Saturday, December 5th, 2009...1:54 am
The Weekend: Stieg Larsson’s Third Girl
The Girl Who Kicked The Hornets’ Nest, Stieg Larsson
I have previously reviewed The Girl With the Dragon Tattoo and The Girl Who Played With Fire, the first two volumes in Stieg Larsson’s Millennium trilogy, which were published after his death in 2004 and have thus far sold over 12 million copies worldwide. (There is a statement on Larsson’s web site that a partial manuscript of a fourth Lisbeth Salander book exists, but don’t get your hopes up.) Larsson, who was known, before his posthumous fame as an author, as an ardent foe of racism and neo-Nazi advocates in his country, is deeply concerned with the abuse of women in Swedish society throughout his trilogy.
Because the plot of each book builds on its predecessor, I am disinclined to say much about the 600-page plot of The Girl Who Kicked The Hornets’ Nest, which begins where The Girl Who Played With Fire left off.

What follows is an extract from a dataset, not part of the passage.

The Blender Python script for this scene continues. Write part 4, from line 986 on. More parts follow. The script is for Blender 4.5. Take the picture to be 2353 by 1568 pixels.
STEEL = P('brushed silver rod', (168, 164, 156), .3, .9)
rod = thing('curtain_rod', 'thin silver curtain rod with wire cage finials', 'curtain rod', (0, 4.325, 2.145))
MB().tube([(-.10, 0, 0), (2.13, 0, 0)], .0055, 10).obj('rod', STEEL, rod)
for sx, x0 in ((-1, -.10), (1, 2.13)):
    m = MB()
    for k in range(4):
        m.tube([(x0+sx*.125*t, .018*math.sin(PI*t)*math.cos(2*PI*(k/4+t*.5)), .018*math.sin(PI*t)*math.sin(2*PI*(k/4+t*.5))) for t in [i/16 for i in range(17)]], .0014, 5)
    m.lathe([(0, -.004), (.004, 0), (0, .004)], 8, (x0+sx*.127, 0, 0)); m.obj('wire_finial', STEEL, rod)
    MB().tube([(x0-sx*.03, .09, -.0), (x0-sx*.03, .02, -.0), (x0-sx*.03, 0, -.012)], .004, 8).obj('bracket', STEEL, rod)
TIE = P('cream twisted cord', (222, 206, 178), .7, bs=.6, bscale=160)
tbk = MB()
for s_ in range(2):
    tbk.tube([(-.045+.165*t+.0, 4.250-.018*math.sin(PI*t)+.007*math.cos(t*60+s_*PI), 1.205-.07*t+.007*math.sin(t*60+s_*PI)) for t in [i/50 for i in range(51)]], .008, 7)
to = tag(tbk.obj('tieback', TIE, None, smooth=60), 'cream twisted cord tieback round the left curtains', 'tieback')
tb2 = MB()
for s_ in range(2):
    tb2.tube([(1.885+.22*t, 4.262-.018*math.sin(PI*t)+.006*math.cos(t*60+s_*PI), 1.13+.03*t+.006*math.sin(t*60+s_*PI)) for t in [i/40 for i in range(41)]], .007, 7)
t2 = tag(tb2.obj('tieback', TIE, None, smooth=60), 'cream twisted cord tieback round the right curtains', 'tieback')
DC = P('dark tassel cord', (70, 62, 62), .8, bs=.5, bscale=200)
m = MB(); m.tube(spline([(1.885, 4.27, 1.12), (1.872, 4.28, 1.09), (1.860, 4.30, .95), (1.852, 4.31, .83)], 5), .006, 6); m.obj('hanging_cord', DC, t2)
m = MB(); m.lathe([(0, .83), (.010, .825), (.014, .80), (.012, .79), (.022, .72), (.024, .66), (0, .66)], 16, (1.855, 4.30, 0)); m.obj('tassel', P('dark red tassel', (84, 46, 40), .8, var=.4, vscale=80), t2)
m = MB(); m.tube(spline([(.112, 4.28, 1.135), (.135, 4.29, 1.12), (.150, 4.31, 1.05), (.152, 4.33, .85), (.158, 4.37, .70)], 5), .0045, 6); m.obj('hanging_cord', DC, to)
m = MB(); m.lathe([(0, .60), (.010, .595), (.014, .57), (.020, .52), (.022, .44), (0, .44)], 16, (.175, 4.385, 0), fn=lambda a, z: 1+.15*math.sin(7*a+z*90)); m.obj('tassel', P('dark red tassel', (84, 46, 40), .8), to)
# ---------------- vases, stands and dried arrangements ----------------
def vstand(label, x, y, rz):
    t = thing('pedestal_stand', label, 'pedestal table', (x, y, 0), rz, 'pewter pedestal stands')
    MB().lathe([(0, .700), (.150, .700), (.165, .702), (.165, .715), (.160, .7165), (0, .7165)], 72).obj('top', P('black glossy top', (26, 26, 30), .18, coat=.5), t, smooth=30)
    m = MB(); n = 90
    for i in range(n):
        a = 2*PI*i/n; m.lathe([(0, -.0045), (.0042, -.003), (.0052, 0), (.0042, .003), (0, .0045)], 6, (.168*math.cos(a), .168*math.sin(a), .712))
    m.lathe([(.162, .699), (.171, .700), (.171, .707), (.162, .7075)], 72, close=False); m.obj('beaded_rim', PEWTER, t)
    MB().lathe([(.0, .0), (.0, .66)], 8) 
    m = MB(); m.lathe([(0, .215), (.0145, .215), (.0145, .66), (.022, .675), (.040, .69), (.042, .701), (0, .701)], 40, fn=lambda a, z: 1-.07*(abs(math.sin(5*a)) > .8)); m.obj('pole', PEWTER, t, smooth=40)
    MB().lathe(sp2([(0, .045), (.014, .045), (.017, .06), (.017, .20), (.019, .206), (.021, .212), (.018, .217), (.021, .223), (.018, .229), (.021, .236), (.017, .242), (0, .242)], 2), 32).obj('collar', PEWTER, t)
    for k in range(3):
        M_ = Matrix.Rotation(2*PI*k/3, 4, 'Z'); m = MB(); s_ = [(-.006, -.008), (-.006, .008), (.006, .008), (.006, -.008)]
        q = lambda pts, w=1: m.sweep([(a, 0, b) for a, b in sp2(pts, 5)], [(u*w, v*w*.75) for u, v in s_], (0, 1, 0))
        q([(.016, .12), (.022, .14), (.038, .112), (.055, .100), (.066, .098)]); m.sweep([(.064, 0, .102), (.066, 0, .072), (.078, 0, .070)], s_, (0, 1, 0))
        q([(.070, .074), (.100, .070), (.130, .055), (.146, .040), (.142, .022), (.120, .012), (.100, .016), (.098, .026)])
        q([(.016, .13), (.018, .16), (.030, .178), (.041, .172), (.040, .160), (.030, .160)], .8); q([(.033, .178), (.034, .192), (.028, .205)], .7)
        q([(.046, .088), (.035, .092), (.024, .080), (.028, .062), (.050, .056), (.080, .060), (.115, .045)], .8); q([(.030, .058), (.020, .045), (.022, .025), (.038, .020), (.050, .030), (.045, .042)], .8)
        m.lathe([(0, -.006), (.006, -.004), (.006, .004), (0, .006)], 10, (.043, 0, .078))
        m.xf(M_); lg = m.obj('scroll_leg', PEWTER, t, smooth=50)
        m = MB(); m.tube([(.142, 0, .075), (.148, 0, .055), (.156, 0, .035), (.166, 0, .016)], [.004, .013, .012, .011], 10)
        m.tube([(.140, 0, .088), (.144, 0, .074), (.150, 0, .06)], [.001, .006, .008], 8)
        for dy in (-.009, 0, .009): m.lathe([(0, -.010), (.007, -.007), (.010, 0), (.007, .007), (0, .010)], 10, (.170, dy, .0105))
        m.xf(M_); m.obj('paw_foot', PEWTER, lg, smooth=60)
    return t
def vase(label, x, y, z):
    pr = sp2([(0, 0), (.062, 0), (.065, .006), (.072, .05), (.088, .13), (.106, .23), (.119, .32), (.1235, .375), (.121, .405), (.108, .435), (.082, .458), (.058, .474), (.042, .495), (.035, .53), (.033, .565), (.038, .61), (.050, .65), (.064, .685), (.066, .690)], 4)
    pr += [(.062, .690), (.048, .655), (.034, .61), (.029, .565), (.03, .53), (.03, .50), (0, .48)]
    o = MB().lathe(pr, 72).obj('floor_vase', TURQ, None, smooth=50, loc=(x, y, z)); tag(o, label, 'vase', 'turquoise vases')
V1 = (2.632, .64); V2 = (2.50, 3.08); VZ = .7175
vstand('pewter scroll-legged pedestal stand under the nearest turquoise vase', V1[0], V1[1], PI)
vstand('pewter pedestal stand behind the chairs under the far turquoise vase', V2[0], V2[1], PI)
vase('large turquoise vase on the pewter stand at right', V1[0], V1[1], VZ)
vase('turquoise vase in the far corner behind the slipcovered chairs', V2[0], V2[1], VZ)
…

However, I will observe that Lisbeth Salander stays in one room for the first 400 pages or so of the book, which is fairly remarkable for a provocative, anti-hero computer hacker given to bouts of violence and wanderlust. Just as with Girl Who Played With Fire, I couldn’t wait for the American release of Hornets’ Nest and ordered it from the UK; and even after it arrived I was reluctant to start reading it, because I knew that when I was done, I would be DONE.
Honestly, it’s not easy for me to explain the great appeal of these stories, which take place in Sweden and were written in Swedish (the translations are excellent). In many ways, they are about the rights of individuals versus the rights of government, a timely subject. Lisbeth Salander, a brilliant, uncompromising young woman who weighs about 100 pounds and stands barely five feet tall, is compelling and really like no other figure in the genre. The writing in these books is neither brilliant nor very stylish, but the themes and the plotting are completely seductive. It won’t surprise you that I recommend The Girl Who Kicked The Hornets’ Nest – but do read all of them in order.